Am I Losing My Personality?
For a while now, this question has been somewhere in the back of my mind. My life has definitely become a bit too formulaic. I tend to see everything as mathematical equations (thankfully, though, not as binormal vectors or linear recurrences). The advantages to this are great, as I mentioned in a previous post; it accounts for efficiency in a lot of areas of life, though I am still not a good decision-maker. Perhaps the only real downside is that life can just get boring when I feel like laws of nature are making decisions for me. Well, I’m also just a more boring person for it. And that certainly isn’t something I foresaw for myself.
I can guess what you’re thinking. But being quiet or shy doesn’t constitute a boring personality. In the past I know that I have been obscure at times, even enigmatic, but I’ve always managed to at least entertain myself. I always got my own droll, subtle, off-the-cuff remarks, and that was enough for me. But even my prepared writing seems to have been lacking the wit I have often displayed spontaneously in the past (people other than myself have occasionally found me funny, too). I think it probably all comes down to the fact that I haven’t been exercising those muscles lately, and I haven’t really found myself in enough social situations to do so.

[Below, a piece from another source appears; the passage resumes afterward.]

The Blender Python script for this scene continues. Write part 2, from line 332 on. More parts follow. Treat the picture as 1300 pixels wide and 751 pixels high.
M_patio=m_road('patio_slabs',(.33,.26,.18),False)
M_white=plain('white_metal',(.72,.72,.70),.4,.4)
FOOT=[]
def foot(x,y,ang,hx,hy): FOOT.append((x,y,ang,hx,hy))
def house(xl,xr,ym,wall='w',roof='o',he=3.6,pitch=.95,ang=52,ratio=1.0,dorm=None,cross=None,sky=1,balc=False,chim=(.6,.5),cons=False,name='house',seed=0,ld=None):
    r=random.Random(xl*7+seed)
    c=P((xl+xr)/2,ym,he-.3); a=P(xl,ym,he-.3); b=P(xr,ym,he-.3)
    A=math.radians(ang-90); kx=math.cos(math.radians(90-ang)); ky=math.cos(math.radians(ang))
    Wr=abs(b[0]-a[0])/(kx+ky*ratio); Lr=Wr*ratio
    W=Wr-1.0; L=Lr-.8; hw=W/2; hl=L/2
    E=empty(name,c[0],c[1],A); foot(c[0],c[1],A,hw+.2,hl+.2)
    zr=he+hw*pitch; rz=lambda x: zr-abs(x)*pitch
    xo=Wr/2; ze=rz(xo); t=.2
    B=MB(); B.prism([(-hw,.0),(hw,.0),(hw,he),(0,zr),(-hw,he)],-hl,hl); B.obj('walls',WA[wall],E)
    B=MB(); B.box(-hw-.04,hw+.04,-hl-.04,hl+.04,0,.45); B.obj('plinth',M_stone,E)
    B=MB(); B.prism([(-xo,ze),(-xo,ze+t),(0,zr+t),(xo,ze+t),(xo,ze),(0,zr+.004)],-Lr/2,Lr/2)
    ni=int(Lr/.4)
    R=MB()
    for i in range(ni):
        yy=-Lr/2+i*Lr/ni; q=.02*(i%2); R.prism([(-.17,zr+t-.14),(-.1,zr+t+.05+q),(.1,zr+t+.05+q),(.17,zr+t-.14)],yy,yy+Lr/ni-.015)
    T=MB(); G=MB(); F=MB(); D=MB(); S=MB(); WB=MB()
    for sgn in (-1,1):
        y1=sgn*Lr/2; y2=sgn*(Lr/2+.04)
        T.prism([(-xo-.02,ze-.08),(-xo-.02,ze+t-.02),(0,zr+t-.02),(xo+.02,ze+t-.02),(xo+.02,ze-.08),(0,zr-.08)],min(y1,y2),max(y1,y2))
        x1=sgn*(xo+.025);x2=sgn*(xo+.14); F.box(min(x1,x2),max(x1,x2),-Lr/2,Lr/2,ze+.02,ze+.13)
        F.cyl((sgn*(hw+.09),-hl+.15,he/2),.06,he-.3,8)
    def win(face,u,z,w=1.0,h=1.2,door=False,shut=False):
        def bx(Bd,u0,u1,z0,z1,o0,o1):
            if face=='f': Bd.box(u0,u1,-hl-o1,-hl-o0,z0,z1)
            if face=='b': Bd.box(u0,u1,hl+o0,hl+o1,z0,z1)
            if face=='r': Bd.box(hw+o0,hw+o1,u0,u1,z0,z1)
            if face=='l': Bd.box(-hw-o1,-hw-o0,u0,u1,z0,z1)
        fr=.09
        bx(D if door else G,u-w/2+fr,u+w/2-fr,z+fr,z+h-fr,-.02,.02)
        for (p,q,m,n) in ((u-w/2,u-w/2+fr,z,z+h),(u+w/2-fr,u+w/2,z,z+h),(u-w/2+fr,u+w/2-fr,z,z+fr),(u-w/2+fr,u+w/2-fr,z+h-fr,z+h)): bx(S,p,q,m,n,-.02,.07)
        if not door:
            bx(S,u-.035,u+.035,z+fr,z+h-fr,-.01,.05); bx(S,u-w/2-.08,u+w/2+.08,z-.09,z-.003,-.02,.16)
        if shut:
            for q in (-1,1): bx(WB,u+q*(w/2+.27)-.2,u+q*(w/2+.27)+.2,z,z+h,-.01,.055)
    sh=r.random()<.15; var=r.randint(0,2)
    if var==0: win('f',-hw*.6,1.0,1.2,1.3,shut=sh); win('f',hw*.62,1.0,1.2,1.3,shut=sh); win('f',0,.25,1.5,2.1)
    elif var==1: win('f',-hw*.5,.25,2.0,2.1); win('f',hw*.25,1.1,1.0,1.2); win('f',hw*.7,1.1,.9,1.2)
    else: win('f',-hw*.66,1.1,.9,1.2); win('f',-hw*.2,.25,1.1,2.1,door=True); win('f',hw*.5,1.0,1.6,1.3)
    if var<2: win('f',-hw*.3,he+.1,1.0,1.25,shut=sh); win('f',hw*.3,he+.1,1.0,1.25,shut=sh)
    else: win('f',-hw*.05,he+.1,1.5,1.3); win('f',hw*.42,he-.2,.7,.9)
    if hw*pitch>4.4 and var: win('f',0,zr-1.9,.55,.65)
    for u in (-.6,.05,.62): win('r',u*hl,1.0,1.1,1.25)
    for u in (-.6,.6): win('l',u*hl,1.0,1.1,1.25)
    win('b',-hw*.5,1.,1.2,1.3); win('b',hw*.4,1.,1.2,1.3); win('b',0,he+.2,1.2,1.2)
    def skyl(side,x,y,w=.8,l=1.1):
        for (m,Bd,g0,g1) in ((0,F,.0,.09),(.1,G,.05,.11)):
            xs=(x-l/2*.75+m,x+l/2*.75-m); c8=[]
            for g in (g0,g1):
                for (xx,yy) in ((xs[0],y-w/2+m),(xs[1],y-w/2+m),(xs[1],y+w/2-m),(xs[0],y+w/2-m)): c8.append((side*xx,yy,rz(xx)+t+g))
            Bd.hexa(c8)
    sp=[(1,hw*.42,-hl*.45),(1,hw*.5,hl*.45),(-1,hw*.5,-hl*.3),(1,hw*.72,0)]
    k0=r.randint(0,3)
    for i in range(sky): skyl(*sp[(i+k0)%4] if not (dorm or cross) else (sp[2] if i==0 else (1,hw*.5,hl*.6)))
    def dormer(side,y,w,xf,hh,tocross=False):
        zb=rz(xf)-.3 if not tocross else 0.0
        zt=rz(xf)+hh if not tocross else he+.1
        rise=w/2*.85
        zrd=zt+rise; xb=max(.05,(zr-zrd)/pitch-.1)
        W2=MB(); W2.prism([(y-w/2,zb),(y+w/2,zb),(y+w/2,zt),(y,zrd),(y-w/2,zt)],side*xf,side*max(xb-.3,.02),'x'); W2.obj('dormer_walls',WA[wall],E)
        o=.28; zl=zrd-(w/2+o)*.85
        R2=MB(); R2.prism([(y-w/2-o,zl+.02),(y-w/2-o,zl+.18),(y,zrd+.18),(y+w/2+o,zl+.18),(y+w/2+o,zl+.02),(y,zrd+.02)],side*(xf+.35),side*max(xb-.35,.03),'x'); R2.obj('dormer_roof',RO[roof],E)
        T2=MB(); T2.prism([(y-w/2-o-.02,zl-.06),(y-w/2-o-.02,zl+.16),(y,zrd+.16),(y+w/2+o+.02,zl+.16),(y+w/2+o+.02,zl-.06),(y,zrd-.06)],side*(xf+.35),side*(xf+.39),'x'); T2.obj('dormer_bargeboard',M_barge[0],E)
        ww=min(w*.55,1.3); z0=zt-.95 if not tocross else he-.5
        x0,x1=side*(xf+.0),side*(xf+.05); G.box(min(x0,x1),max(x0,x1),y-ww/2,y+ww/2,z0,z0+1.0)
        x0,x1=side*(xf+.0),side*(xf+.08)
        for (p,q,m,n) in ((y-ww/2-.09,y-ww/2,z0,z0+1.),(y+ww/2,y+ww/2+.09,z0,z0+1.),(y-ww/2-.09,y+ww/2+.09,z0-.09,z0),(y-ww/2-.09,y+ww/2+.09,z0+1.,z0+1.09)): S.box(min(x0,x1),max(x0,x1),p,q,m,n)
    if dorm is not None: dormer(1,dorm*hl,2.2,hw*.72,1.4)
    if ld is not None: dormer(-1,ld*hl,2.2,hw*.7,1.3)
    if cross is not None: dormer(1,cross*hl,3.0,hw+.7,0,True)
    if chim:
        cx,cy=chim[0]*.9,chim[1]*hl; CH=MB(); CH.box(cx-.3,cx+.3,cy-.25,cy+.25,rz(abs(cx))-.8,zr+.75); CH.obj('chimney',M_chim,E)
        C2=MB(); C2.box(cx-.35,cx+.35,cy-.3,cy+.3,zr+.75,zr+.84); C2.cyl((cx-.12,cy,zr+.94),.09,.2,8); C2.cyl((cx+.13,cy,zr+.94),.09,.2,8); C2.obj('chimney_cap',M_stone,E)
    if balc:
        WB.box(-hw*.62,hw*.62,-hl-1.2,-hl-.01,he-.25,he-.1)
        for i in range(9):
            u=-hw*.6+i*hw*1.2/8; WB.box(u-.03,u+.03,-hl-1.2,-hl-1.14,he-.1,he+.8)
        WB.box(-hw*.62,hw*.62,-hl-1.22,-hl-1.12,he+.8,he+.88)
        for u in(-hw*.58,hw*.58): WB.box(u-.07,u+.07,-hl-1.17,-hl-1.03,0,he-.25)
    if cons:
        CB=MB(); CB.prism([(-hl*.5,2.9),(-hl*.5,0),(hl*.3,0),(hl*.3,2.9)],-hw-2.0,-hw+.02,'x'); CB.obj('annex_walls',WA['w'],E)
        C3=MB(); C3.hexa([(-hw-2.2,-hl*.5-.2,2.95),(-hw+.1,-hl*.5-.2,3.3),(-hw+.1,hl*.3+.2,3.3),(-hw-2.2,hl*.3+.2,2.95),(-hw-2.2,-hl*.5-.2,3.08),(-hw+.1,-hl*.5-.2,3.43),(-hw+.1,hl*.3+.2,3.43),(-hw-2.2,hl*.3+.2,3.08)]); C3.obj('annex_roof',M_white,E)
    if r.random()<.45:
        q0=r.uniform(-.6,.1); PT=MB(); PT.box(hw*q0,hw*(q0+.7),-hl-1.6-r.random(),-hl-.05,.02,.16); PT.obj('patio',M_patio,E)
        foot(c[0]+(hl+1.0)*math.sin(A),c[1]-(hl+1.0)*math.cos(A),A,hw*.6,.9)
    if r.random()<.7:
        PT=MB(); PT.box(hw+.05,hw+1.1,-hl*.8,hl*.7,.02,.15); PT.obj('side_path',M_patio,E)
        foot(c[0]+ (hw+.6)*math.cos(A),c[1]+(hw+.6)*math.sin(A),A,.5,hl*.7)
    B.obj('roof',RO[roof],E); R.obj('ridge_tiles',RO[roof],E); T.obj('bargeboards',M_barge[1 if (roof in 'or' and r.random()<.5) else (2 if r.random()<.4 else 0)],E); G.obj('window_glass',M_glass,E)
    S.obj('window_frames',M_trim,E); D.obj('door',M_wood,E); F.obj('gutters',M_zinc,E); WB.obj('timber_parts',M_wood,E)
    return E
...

Of course I am going to university away from home, and haven’t done much to make friends here (I don’t like trying—I prefer when it just happens). In fact, I don’t hang out with or really talk to any guys here. Inconceivable! This is coming from a man who never spoke to a girl until high school.
Besides, my being shy has nothing to do with it. I’ve been shy for my whole life, and it hasn’t hindered me in any way from being cool—or uncool, whichever it is that I have been or am trying to be. This summer at work I was often at my wittiest (I just knew I’d think back to that horrible experience with fondness), but that’s because I was around people with whom I was comfortable. To people who intimidated me, and there are many, I was probably just known as the quiet guy.

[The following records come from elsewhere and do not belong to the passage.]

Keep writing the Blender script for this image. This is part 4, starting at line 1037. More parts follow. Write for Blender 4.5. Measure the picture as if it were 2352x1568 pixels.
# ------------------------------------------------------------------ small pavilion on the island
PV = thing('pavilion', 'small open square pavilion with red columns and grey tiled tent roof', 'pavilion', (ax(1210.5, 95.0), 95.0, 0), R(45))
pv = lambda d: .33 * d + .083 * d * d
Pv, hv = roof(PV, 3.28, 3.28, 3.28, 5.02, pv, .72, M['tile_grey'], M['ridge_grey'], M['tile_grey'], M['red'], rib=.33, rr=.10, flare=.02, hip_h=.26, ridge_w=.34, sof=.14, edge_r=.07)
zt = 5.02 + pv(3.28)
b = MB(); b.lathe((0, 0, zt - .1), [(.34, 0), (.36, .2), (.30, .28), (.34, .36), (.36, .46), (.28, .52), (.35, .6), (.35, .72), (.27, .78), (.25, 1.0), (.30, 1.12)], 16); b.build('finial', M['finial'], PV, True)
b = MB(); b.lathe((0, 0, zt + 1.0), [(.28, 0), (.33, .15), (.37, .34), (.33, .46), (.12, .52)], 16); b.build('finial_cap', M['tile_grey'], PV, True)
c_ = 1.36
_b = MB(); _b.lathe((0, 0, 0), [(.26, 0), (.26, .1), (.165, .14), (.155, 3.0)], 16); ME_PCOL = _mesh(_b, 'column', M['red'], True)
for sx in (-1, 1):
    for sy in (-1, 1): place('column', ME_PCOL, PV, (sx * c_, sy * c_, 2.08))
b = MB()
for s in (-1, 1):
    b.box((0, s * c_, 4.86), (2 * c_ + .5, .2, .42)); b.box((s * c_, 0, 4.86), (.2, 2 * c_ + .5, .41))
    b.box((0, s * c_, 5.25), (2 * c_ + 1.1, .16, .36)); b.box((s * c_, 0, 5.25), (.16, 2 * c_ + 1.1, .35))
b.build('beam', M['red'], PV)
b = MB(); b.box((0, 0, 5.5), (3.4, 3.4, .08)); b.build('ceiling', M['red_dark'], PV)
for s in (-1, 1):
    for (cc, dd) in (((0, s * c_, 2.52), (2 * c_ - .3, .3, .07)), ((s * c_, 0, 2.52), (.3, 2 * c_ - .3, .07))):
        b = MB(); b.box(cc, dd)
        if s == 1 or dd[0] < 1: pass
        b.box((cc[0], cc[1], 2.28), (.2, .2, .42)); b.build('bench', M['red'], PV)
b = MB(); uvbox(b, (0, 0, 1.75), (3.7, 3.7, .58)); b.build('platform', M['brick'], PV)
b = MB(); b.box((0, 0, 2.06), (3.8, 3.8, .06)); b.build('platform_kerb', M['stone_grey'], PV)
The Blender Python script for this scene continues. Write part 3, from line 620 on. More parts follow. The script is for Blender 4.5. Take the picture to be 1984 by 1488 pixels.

I have played floor hockey here semi-regularly since September, and I’m pretty sure that I’m known within that group as the guy who doesn’t say anything and always gets frustrated with himself, or maybe as the guy who seems to have lost his scoring touch lately. It probably doesn’t help that one of the other players shares my name. I think I sometimes leave those games disliking my personality, and not even necessarily because I got upset. It’s hockey, and it’s with people who love hockey almost half as much as I do; I should be more sociable and bore myself less. At the same time, though, I am glad that my tacitness sometimes, though not always, prevents me from saying some of the careless things that even respectable people let slip from their lips unnoticed.
Now, since you’ve been subjected to my complaints and stuck it out, here are some things that I do want in my personality:
1. I want to be an honourable yet fierce competitor, without necessarily putting holes in church walls.
2. I want to be the eternal pessimist—“This is the worst day ever: first this happens, and who knows what else might happen”—while remaining the eternal optimist (Vince has promised to draft me with a late-round pick when he becomes an NHL GM. I swear I have it in writing somewhere).
3. I want to be the genius who comes up with such gems as “Dog brings home Stanley Cup,” and the entire “Vote for Thomas” presidential campaign, which was a thousand times better than “Vote for Pedro” or even “Vote for Rory” (thanks go out to my brother, my mom, and James (see attached image at the bottom—whether it made any sense in the campaign is debatable)).
4. I want to be the guy who goes out late at night, grabs McDonald’s, and plays highway soccer with Corey on Manitoba’s #6 (70-stretch for the Thompsonites).
5. I want to be the guy who will quote the The Matrix in its entirety at any given get-together (I realize that I am the only one who wishes this—except maybe Vince…Vince, you reading? Of course you aren’t).
6. I want to be the guy whom people want to always have around, and the guy who earns and keeps their respect over the course of many years.
7. I want to be the guy whose jokes nobody gets, but who gets full entertainment value from them himself—especially when being interviewed for the YC:Fusion testimonial video.
8. I want to be the guy with whom parents want their kids to associate, to be the guy whom they can think of as a role model, and to actually deserve it.
9. I want to make my mom spit out her drink on a student's test paper, that she hasn't yet finished marking, just one more time.
10. I want to try not alphabetizing something, just to see how it feels; but I won’t start with this list.
I wouldn’t normally do this, but I just heard somewhere that you all wanted to read another somber self-reflection piece. You’re welcome.